The AMWU fundamentally opposes the tactic of companies terminating enterprise bargaining agreements (EBAs) and replacing them with employment contracts underpinned by industrial awards. The Union believes that this only acts to undermine and weaken workers terms and conditions and provides considerable power imbalance in favour of the employer. The AMWU maintains this position in all termination applications.
In the current matter the AMWU does not object to the application and will rely on the Deputy President determining the matter accordingly.”
[12] I have considered the material provided in the application and by Ms Martin pursuant to section 223 of the FW Act. This includes the Statutory Declaration of Ms Martin lodged with the Commission on 3 May 2019 and the submissions made on 7 June 2019. I note that the Statutory Declaration of Ms Martin says employee briefings and one on one meetings in relation to the termination took place between 4 April 2019 and 16 April 2019 and a secret ballot of employees was held via a voting website between 17 April 2019 and 23 April 2019 at which time a majority of employees voted to terminate the Agreement.
[13] On 17 May 2019, by email to the Commission, Ms Martin indicated that employees were provided with the Notice of Listing, directions, statutory declaration of Ms Martin and application form as directed by the Commission.
[14] I note and take into account the AMWU’s position, both its in-principle objection and its specific position on this application. I further note that the AMWU has indicated that it did not seek to appear or make further submissions on this matter.

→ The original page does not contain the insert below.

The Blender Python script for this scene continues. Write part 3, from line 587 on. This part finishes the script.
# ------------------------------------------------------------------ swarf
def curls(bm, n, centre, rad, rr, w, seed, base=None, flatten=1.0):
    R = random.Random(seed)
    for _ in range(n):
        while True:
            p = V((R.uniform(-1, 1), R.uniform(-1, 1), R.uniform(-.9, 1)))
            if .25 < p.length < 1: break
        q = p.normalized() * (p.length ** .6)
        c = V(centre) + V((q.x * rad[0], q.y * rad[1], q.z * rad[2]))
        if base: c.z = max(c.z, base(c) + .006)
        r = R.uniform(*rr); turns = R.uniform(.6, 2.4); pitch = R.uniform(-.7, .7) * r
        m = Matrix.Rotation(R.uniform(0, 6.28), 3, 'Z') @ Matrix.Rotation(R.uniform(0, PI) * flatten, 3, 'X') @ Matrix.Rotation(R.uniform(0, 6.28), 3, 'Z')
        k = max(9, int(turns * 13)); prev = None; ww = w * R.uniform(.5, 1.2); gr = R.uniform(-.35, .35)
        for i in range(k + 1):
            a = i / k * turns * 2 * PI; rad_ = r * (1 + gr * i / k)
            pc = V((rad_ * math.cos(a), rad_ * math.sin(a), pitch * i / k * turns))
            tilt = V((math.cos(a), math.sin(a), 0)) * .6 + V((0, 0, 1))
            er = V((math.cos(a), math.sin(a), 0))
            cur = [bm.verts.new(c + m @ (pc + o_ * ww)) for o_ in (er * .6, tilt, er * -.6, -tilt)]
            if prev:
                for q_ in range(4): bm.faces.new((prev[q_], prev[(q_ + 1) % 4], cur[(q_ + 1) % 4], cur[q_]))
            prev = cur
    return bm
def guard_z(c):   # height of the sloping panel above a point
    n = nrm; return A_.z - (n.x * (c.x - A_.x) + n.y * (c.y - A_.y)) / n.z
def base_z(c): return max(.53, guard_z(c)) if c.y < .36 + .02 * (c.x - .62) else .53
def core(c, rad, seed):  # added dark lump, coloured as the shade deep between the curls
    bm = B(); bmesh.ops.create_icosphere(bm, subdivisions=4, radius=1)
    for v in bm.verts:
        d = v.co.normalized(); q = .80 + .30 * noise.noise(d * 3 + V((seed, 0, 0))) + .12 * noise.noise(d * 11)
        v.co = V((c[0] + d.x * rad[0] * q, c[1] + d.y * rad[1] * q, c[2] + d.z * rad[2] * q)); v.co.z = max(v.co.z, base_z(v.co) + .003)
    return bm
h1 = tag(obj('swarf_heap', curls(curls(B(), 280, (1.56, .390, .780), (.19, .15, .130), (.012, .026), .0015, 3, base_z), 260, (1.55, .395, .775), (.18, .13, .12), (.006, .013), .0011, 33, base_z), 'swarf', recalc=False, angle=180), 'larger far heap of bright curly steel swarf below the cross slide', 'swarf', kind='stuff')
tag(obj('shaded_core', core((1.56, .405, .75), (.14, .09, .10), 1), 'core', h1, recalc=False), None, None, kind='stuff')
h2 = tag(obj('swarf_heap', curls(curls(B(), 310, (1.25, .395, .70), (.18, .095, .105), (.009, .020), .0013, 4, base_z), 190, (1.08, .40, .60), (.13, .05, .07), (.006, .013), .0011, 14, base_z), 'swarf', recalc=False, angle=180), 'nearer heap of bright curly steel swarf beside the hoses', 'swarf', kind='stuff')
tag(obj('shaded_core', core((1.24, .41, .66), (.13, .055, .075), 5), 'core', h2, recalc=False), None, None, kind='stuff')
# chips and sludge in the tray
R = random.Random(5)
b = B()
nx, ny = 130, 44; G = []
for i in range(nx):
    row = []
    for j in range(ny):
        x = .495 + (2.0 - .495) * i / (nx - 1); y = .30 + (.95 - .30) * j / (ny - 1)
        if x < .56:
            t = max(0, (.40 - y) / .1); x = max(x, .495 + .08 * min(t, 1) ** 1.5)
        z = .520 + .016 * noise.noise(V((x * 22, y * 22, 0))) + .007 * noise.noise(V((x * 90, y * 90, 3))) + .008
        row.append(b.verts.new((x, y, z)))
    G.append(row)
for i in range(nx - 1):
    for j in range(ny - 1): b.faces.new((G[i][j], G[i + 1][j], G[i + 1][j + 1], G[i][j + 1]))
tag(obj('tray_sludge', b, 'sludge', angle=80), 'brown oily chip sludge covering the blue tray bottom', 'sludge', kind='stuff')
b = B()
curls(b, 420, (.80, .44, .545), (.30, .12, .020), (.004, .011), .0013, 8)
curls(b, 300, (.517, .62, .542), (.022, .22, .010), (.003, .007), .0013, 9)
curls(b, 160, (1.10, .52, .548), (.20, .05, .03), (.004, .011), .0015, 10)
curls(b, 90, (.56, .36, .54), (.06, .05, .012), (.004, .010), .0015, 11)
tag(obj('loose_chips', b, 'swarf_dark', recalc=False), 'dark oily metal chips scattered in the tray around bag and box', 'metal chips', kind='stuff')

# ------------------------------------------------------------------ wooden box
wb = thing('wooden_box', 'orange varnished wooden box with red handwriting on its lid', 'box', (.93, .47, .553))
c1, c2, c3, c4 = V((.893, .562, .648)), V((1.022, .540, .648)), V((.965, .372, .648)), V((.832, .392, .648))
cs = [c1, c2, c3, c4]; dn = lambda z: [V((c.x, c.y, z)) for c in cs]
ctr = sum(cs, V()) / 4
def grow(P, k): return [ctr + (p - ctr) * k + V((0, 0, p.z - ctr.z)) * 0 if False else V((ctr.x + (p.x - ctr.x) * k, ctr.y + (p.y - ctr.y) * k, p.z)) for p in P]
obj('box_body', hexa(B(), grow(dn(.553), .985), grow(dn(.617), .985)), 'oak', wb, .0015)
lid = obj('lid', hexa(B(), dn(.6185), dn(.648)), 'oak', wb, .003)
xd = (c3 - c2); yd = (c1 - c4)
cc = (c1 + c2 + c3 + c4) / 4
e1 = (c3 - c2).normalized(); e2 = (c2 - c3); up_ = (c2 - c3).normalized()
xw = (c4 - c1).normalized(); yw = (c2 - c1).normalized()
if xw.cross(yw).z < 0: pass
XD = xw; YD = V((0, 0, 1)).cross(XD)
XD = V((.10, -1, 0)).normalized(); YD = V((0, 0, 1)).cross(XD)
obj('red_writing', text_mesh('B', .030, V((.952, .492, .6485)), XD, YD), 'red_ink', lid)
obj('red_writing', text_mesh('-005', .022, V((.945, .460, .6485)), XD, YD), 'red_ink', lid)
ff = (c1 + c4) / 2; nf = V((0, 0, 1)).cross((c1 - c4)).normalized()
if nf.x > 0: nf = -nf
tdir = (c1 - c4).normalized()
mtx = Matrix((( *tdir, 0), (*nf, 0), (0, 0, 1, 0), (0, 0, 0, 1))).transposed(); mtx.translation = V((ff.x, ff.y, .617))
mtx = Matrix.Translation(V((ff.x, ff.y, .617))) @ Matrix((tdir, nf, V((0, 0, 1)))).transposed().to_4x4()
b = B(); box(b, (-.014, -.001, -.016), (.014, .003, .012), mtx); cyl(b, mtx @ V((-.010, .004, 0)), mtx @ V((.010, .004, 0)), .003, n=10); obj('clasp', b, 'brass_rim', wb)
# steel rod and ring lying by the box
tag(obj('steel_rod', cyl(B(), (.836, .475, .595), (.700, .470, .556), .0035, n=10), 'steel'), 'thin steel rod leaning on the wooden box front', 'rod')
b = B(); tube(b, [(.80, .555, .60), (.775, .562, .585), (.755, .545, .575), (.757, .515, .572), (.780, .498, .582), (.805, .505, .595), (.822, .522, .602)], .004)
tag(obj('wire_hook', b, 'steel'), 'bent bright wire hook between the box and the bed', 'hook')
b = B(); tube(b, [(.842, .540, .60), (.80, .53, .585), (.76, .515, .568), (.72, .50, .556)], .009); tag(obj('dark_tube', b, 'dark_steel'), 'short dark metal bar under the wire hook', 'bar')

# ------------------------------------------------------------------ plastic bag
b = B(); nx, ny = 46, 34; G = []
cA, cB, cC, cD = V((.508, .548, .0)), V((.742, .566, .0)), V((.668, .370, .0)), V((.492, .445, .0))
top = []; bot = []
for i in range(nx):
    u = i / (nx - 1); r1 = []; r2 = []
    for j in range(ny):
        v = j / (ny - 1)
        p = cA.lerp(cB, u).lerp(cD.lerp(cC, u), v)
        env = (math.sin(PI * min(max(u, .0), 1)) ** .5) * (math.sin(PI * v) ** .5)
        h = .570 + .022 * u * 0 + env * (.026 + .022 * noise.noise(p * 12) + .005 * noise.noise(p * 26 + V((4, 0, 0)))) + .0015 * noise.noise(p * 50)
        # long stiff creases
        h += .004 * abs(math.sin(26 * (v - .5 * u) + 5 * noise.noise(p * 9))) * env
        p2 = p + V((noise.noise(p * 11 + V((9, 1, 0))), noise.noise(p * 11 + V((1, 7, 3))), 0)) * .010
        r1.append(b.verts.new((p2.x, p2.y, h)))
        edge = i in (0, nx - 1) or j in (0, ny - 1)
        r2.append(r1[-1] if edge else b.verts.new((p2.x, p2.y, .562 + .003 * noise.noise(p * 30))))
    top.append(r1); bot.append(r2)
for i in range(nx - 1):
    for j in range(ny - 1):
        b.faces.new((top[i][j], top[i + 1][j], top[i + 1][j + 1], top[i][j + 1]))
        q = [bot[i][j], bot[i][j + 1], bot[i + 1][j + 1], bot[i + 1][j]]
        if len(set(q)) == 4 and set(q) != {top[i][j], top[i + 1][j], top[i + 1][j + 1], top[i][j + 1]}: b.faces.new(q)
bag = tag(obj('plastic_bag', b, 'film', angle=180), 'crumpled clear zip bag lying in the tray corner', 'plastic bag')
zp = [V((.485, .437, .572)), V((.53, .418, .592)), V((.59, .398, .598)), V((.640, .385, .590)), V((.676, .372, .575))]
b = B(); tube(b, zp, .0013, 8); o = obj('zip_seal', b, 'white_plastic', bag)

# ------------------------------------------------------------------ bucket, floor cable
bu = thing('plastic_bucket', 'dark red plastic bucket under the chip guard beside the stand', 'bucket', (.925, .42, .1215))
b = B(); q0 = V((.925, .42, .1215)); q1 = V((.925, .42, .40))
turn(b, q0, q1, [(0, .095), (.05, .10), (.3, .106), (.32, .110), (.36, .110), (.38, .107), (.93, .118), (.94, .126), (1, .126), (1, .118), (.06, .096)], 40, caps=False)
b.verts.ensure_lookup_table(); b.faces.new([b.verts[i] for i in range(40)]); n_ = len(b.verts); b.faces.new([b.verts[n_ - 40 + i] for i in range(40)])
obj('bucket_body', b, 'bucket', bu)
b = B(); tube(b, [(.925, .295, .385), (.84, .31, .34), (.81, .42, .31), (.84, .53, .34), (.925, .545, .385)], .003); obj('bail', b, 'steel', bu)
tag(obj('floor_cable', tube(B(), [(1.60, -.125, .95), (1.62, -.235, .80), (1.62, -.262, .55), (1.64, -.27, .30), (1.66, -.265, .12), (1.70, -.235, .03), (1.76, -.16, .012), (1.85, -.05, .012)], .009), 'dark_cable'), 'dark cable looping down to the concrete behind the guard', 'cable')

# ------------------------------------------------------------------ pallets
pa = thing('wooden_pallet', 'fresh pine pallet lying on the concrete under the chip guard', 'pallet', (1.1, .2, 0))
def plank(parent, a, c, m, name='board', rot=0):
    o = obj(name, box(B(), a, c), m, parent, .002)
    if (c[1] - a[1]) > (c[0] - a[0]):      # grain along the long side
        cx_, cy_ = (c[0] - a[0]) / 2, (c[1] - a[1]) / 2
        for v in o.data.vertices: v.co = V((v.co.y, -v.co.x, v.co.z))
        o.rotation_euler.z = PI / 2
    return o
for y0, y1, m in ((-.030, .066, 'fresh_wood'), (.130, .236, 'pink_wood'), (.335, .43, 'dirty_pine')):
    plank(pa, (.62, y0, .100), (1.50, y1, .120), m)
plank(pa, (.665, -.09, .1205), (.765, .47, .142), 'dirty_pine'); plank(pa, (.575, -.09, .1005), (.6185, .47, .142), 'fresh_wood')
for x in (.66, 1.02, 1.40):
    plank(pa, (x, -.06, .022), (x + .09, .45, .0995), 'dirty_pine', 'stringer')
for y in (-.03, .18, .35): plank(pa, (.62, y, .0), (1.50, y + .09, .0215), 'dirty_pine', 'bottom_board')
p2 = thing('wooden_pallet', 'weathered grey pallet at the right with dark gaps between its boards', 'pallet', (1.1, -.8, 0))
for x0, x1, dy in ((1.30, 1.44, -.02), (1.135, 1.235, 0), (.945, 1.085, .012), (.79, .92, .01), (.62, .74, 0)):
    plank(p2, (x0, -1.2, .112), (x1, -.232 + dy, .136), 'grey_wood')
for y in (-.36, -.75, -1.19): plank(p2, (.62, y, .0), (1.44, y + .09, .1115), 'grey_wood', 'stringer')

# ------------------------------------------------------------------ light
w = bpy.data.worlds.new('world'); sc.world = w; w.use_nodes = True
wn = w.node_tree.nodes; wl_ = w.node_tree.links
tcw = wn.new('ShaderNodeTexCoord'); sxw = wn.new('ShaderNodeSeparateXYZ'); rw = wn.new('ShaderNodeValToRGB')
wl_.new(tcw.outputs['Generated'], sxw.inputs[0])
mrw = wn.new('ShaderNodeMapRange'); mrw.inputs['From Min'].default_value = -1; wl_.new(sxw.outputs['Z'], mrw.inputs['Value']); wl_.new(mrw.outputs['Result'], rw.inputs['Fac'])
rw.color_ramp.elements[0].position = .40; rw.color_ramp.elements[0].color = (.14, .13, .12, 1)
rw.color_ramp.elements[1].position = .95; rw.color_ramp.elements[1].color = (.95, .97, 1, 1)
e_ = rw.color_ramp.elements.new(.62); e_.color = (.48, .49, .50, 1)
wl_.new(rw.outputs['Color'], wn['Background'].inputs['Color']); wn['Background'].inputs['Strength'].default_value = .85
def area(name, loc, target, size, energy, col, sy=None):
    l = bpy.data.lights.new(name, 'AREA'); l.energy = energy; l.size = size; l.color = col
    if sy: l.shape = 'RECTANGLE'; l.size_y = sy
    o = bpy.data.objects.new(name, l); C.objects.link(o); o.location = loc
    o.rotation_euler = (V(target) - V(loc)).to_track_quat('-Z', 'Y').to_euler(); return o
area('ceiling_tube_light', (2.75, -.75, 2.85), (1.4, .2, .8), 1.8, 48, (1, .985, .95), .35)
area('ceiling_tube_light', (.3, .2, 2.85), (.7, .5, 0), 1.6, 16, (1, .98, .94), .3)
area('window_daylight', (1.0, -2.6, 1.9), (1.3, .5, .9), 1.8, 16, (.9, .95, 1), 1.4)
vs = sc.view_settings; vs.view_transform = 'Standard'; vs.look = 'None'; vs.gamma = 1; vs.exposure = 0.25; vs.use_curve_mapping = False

[15] In proceedings before me on 7 June 2019, BAE Systems indicated that the employer’s intention was, should the Agreement be terminated, to move the employees to common law contracts underpinned by a modern award. It says each employee was provided, prior to the secret ballot, with a draft of their common law contract, in order to understand their terms and conditions of employment with BAE Systems should the Agreement be terminated.
[16] I am required to deal with this matter in accordance with the provisions of the FW Act. I am satisfied as to each of the matters contained in section 222 and 223 of the FW Act.
[17] Accordingly, it is appropriate to terminate the Agreement. I approve its termination.
[18] The termination will come into effect from 11.59pm on 7 June 2019. An Order to this effect will be issued.